Ok, so my past life is a bit complicated and i'm not really going to go into it, but i used to live in the north of England until about 3 years ago, when i moved to come and live with my mam.
I don't really keep in contact with my friends from my old school, but i have their facebooks and stuff. But there's my one best friend that i've kept in touch with since i moved, and we talk about everything.
So last year, i was talking to her about when i was going up to visit my family and that i'd meet up with her, and her boyfriend took over her phone and asked me if i'd meet with his friend and i agreed that i would. I guess it seems kinda weird, because i didn't know this guy and so it's weird that i agreed to meet his friend, but he was/is the boyfriend of my best friend, so i decided that it wouldn;t be that bad, as long as she was with me.
Anyway, he gave me his friends number, but i didn;t text him straigfht away i thought if this guyy was interested in meeting me he'd text first. And i wanted to be sure that he wasnt texting me because he felt like he had to, and that he was texting me because he genuinely wanted to talk to me. And after that we texted each other loads. It literally took us days then we were texting all the time.

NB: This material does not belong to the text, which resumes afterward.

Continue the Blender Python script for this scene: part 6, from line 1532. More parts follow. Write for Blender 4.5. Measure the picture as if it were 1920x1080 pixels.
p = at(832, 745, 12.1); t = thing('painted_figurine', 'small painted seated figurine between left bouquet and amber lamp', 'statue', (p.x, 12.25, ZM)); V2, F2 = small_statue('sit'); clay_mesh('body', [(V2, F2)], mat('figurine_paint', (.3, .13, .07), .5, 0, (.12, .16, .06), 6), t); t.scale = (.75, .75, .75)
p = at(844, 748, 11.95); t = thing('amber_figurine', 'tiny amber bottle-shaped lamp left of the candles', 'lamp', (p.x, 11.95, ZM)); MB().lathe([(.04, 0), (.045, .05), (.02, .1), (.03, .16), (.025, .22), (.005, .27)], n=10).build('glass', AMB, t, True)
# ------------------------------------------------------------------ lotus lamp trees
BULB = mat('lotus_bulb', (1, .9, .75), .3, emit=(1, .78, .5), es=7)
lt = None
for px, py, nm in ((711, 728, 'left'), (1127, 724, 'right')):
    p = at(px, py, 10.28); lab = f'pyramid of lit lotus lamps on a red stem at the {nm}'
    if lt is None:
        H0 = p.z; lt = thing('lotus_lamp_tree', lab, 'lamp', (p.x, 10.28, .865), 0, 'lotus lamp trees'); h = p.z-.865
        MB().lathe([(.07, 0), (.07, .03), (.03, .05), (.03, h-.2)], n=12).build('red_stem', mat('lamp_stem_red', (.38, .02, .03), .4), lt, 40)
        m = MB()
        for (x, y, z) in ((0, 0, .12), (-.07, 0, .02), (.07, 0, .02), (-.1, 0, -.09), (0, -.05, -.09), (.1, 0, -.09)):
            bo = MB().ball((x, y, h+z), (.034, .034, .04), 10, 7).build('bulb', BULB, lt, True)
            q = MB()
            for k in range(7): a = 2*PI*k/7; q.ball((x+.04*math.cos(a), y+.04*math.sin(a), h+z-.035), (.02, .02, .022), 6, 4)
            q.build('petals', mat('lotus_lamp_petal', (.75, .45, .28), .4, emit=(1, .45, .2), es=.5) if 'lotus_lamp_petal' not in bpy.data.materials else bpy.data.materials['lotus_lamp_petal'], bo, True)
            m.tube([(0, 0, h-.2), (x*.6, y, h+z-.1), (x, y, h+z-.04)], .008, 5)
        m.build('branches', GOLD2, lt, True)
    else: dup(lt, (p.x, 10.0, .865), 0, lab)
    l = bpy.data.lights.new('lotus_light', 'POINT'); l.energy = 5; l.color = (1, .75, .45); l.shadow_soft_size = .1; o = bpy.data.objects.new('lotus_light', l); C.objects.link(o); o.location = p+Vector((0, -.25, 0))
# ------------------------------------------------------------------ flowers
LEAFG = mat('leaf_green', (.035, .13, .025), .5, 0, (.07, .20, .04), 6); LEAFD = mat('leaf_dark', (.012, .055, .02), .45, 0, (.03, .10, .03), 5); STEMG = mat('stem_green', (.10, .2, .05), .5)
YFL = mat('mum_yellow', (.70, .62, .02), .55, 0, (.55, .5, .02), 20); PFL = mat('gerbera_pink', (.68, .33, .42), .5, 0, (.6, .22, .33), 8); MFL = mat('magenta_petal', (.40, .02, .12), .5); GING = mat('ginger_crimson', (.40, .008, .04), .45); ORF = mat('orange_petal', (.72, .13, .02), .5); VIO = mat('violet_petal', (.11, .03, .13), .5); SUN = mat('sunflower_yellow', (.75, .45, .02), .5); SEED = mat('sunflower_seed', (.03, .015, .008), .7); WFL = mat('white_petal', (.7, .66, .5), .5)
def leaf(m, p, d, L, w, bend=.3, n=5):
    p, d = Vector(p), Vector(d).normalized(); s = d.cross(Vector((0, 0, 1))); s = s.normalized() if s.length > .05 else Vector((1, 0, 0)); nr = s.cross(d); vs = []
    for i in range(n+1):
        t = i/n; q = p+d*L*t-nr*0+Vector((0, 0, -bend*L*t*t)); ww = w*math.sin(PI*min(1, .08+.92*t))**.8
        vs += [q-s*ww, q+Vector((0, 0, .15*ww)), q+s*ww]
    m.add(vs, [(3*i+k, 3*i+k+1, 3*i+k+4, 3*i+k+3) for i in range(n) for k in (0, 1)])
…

So when the time came to me going up to visit my family and stuff, I arranged to meet them. And i liked him instantly. I mean, i knew i liked him before i met him, we texted all the time about everything and anything just to keep talking to each other. And so when i met him all these feelings just got better, i loved the fact that he was so down to earth and friendly. And after a while we started to meet up without my best friend and her boyfriend and we used to flirt MAJOERLY. I mean like, we used to go to the coves on the beach and just cuddle and chat.
And so when i went home i got a little upset about leaving him, because i started to really like him. And the day after i got home, he asked me out. Sure he asked me out over text but it was the only way he could, and to be fair it was pretty sweet. And ever since then we've been going out. The last time i saw him was August last year, and it is really hard not seeing each other for so long, but we love each other SO much we reckon that if it's meant to be then we will be able to survive the distance. I love every second i spend with him and i got really upset last time i left him.
We're still going strong, and we've talked about everything and anything. I'm not afraid to tell him anything, and we've talked about anything from babies to marriage. He's almost like my best friend as well as my boyfriend.
I love him to peices and i would never have thought we'd get this far but we have, and i love it

. I couldn't imagine myself with anyone else, it just never seems to picture the same.